Outrage Over CS Kindiki’s Arrest Order Against Hecklers

Constitutional lawyers and opposition MPs have condemned Interior Cabinet Secretary Professor Kithure Kindiki’s directive to arrest youths who heckled President William Ruto during his tour of Bomet over the weekend. Terming the order as unconstitutional, the move has sparked outrage, especially within the League of Fraternity and the Azimio camp.

The arrest order led to the apprehension of two suspects in Bomet, with authorities expected to pursue the financiers behind the heckling incident. Critics argue that Kindiki’s directive represents an alarming trend toward authoritarianism and undermines the freedom of expression guaranteed by the Constitution.

Rarieda MP Atiende Omollo expressed concern over what he views as an attempt to stifle dissent and return the country to dictatorship. He emphasized that heckling, while discourteous, is a form of freedom of expression and suggested that addressing the concerns of the people should be a priority for the government. The incident, which saw President Ruto facing hecklers in his backyard, prompted swift apologies from Bomet County leaders, who urged the president to take decisive action against those responsible for the disruption.

 Constitutional experts assert that heckling is protected under Articles 33 and 37 of the Constitution, which guarantees freedom of expression and the right to picket.

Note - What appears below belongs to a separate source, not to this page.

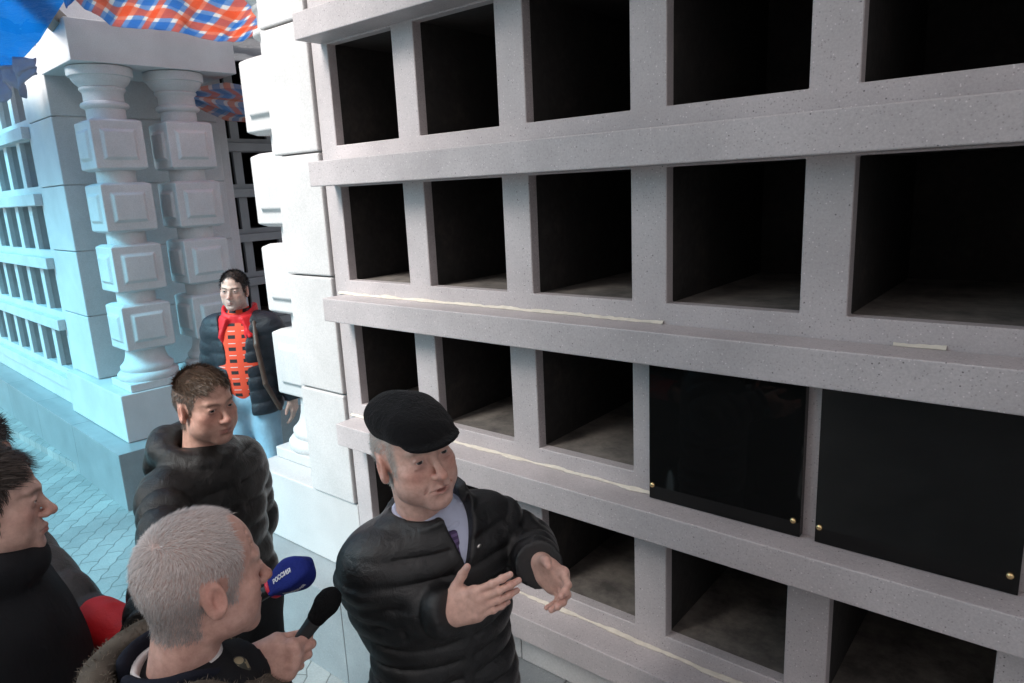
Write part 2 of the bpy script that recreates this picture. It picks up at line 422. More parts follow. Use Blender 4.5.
def f_dense(s, t):
    q = f_blue(s*.62, t*.15); q[2] -= .012+.03*math.sin(s*19)*math.sin(math.pi*t)*.6; return q
cloth('blue_tarp', f_dense, 70, 24, M['blue_dense'], 'added dark blue layer under the tarp edge along the top of the far columbarium', .012, 21, thick=0)  # layer added so the light-passing tarp still looks deep blue at its edge
def f_lobe(s, t):
    a = np.array((-2.84+.36*s, 1.04-.03*s, .80)); d = -.16*math.sin(math.pi*min(1, s*1.0))**.8*t
    return a+np.array((.0, .02*math.sin(9*s)*t, d+.10*(1-t)))
cloth('blue_tarp', f_lobe, 24, 10, M['blue_dense'], 'small hanging lobe of blue tarpaulin at the edge of the checked sheet', .008, 5)
def f_check(s, t):
    hem = smooth_path([(-2.905,1.10,.735),(-2.90,1.16,.70),(-2.89,1.24,.668),(-2.89,1.35,.655),(-2.89,1.48,.645),(-2.88,1.65,.650),(-2.88,1.77,.675),(-2.86,1.90,.73),(-2.85,2.2,.80),(-2.85,2.9,.86),(-2.85,3.7,.9)], s)  # far end runs on out of view, extended to shade the passage
    q = hem + np.array((1.25*t, -.10*t, .42*t+.05*math.sin(s*22)*t*(1-t)))
    q[2] -= .03*math.sin(math.pi*t)
    return q
cloth('checkered_tarp', f_check, 120, 40, M['check_tarp'], 'orange, blue and white checked sheet stretched over the passage above the columns', .034, 8, usize=2.0, vsize=1.3)
def f_roll(s, t):
    a = 2*math.pi*t
    c = lerp((-3.10,1.62,.455), (-3.12,2.35,.46), s)
    r = .018+.052*min(1, (s/.22))**.7
    r *= 1+.16*math.sin(a*7+3*s)+.08*math.sin(a*13)
    return c+np.array((r*math.cos(a), .02*math.sin(a*5), r*math.sin(a)-.015*math.sin(math.pi*s)))
cloth('checkered_tarp', f_roll, 40, 60, M['check_tarp'], 'rolled up bundle of checked sheet tied behind the second column', .003, 9, usize=1.2, vsize=.42, thick=0)
def f_back(s, t):
    return lerp((-3.05,1.78,.60), (-2.95,3.9,.74), s)+np.array((-1.6*t, .05*t, .42*t))  # lengthened out of view to darken the passage and wing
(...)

Despite this, the debate on whether heckling constitutes a legitimate form of speech remains divisive, with calls for security officials to preemptively prevent such incidents during political gatherings.

As tensions escalate over the perceived infringement on civil liberties, the fallout from Kindiki’s arrest order shows the delicate balance between maintaining order and safeguarding constitutional rights in Kenya’s political landscape.